Anyone looking for pictures of Haifa in recent years would probably come across a photo of a white, pointy, oddly shaped skyscraper, overshadowing a humble mosque with a clock tower minaret, made of local sandstone. Often titled with some “Old Vs. New” cliché, this picture became the popular image of Haifa, ever since the building was erected in the early 2000s.
Straight out of Kevin Lynch’s ‘The Image of the City’, the architects of this building, which serves as the district government center, wanted to create a new landmark for the decaying port city. Naming it ‘The Sail Tower’, they shaped it in a form that, in their visual imagination, referred to Haifa’s maritime heritage.
Lynch referred to the term: imageability as “that quality in a physical object which gives it a high probably of evoking a strong image in any given observer”[1].
The new building’s imageability is undoubtedly high, but the mental image it evoked in most observers was not that of a sail. Perhaps its top-down nature, perhaps the lack of proportion to Haifa’s urban fabric, or maybe the fact that military metaphors are more relevant to our daily life than sailboats. Whatever the reason may be, the skyscraper was re-named by the public and is known to everyone as: ‘The Missile’.

The Grand Mosque
Al Jarina Mosque (مسجد الجرينة), also known as The Haifa Grand Mosque, is one of the few monuments that remained from the demolished Old City. The Mosque was built in the late 18th century. In 1901, the Ottomans added the clock-tower to the building. It is one of several similar towers that were built in honor of Sultan Abdul Hamid II in major towns in Palestine.

The parking lot
The iconic image of the two contrasting buildings requires perspective. The depth of the perspective is possible thanks to an urban void, in the form of a vast parking lot.
This area was once the heart of Haifa al Jadida (meaning New Haifa, in Arabic), the Ottoman walled city, which later became the Old-City, and the urban center of Haifa’s Arab community.
The old city was destroyed in a military operation called “Operation Shikmona” during the 1948 war. The demolition act excluded building of religious significance such as mosques and churches. Thus, the parking lot is bounded by a church on one side, and a mosque in the other.
This kind of parking lot is a non-official typology that can be found in other similarly demolished urban fabrics, such as the old cities of Lod and Ramleh. At their vicinity you can often find government buildings, designed to reflect power. Together they form the post-Nakba urban landscape.
A bit like the prickly-pear Sabra bushes in rural areas that imply the presence of a ruined Palestinian village, this combination of top-down buildings and vast parking lots with small stone monuments in their periphery, is often a sign of a scar from the 1948 war.

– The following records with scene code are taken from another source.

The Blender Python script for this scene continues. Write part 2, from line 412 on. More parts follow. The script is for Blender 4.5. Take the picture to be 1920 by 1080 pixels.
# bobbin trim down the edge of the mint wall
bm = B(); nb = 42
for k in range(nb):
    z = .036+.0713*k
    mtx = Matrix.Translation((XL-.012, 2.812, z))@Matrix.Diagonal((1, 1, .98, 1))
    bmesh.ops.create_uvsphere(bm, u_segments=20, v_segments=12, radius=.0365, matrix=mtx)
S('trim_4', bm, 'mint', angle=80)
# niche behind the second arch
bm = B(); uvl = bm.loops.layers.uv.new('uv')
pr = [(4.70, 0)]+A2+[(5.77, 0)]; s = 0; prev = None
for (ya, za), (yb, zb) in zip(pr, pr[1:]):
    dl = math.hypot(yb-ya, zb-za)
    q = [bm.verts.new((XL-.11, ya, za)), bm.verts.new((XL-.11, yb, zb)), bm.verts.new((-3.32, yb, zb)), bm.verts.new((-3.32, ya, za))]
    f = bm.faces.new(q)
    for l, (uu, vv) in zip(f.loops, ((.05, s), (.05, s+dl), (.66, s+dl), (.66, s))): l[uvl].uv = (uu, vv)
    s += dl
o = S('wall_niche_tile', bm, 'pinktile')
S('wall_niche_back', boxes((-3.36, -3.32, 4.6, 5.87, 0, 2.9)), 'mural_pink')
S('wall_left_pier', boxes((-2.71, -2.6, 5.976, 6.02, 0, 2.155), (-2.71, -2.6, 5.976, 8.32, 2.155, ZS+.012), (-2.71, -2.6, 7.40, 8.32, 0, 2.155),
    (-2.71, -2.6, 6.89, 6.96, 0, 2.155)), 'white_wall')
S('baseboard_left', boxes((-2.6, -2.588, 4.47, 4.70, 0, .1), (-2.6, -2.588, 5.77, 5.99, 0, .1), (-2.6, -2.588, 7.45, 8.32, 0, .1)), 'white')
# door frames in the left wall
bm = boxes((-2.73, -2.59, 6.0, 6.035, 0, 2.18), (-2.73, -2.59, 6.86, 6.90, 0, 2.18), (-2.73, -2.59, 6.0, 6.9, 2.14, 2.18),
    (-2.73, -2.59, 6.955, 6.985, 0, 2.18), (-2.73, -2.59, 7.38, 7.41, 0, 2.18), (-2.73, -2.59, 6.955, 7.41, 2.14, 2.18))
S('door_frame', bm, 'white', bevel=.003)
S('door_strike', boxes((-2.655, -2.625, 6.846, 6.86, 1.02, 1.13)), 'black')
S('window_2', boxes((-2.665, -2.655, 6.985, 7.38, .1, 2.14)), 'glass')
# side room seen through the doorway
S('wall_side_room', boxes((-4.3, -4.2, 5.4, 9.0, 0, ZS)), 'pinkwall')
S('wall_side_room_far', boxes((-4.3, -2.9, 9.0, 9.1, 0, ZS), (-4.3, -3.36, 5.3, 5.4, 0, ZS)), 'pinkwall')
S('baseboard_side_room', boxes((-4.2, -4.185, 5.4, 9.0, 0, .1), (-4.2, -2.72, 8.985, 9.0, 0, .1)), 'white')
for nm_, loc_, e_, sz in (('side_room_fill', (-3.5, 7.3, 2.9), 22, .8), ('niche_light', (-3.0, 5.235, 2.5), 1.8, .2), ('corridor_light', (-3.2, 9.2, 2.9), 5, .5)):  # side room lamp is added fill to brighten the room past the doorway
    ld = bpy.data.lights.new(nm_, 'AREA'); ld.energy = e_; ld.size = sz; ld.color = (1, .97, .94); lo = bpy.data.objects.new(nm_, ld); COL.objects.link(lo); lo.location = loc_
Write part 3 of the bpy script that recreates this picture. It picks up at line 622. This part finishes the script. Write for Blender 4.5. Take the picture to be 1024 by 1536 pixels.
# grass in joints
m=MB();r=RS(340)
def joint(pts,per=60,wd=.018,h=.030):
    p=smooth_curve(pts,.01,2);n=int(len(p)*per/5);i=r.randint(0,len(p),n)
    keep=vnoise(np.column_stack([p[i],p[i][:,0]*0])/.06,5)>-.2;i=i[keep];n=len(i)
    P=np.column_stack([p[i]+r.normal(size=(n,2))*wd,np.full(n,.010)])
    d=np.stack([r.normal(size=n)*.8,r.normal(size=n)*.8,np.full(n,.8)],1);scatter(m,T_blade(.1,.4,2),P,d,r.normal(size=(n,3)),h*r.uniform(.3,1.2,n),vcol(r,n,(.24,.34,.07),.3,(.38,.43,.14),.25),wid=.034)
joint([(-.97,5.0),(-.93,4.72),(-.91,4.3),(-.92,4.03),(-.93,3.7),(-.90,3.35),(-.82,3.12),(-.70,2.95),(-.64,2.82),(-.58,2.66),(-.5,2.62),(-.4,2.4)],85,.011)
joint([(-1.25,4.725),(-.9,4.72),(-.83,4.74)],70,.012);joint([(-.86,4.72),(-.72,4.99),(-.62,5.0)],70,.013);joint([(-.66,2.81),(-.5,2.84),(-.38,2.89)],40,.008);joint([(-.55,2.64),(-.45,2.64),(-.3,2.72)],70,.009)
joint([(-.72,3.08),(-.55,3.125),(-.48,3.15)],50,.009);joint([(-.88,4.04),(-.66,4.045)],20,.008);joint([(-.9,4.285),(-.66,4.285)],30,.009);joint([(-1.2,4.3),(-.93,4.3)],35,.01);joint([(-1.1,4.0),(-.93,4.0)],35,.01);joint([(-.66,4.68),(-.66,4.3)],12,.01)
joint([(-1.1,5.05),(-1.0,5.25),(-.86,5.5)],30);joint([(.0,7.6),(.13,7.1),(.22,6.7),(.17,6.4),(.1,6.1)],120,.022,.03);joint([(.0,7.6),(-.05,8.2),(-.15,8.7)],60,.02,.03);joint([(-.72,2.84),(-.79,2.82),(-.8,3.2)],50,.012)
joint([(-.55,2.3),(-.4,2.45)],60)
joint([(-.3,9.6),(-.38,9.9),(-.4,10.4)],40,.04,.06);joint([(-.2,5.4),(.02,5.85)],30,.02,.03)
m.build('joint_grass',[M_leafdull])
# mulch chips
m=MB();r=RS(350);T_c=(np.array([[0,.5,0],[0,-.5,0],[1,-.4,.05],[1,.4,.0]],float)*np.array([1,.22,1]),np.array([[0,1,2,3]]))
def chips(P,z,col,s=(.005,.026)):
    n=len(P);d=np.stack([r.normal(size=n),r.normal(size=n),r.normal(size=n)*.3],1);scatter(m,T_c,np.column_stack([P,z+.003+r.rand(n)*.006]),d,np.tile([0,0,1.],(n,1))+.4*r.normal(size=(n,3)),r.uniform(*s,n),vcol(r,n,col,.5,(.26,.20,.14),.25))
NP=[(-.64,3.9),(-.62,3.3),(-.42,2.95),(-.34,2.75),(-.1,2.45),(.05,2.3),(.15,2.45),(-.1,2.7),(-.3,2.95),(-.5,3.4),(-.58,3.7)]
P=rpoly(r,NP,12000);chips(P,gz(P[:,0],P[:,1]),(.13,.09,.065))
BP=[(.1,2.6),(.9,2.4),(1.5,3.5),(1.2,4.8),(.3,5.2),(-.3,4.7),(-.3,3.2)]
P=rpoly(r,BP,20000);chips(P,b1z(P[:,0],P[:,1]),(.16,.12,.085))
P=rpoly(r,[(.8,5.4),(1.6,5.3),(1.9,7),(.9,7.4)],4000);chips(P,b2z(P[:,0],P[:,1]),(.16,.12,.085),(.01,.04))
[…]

Map source: Ottoman Haifa, Aspects of the City, 1516-1918, (Haifa City Museum, 2009)

The image of the city
Before the 1948 war, Haifa’s population reached 140,000, of which 53% were Jews and 47% were Arab, and it was defined a “mixed city” in the UN partition plan. Today, the Arab communities form 12% of the city’s population (which is now 290,000 people).
Haifa still enjoys the image of a mixed city in the mainstream Israeli discourse and is often portrayed as a symbol of co-existence. But the picture is far from perfect. If we look at the image of The Missile towering above what is the city’s Grand Mosque and fail to see the problematic power relations it represents, we still have a long way to go.
Reality hits
Last night, a very non-metaphorical ballistic missile from Iran hit this area. The damages are still unclear, but it was stated in the media that both ‘The Sail Tower’ and Al Jarina Mosque are among the buildings that were affected by the blast. This is not the first missile-hit Haifa has endured since the beginning of this war, and I am sad to say, probably not the last.
On top of the physical impact of war, there are many indirect consequences: tension rises, polarity and minimizing human rights. On the other hand, these are also times when individuals and community can unite and prove solidarity.
The rehabilitation of the city after the war can be an opportunity to recognize older traumas and restore the urban fabric in a more sensitive and equitable way. A chance to make reality rather than an image.